REPÈRES BIOGRAPHIQUES
FRANCE
Née en Normandie en 1965, Sophie Zénon vit et travaille à Paris. Après des études d’histoire contemporaine, d’histoire de l’art puis d’ethnologie sur le chamanisme en Asie extrême-orientale (Mongolie, Sibérie) sous la direction de l’anthropologue Roberte Hamayon, elle initie sa pratique à la fin des années 1990 par des miniatures délicates de paysages réalisés en Mongolie. Dans ce pays qui la fascine pour le rapport intime de ses habitants à la nature et aux forces spirituelles qui l’animent, elle voyagera pendant plus de dix années. De 2008 à 2011, elle réalise plusieurs travaux en relation avec les questions de la représentation du corps après la mort (cycle In Case We Die).
À partir de 2010, elle commence un nouveau cycle, Arborescences, un essai autour du deuil, de l’exil et de la mémoire familiale, abordant la question du paysage, des liens unissant territoire, mémoire et construction de soi.
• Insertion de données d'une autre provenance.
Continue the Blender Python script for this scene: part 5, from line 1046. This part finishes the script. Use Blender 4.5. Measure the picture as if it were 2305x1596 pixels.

Ses plus récents travaux (cycle Rémanences, depuis 2017) s’attachent à la mémoire des paysages et notamment des paysages de guerre sous l’angle du végétal tour à tour supplicié, marqueur de l’histoire et de ses traces, fragile mais toujours nourricier et renaissant.
Sophie Zénon intervient régulièrement au sein de l’université tel qu’au département Photographie Contemporaine de Paris 8 (Master dirigé par Michelle Debat, professeur en histoire et esthétique de la photographie) et à celui de Paris 1 Panthéon Sorbonne (Master dirigé par l’historien de la photographie Michel Poivert), dans des colloques (Gens d’Images, Les Rendez-vous de l’Histoire de Blois, DPMA ministère des Armées), ainsi que dans des séminaires à l’INHA (Institut national d’Histoire de l’Art).
Elle est représentée par la Galerie XII (Paris-Los Angeles).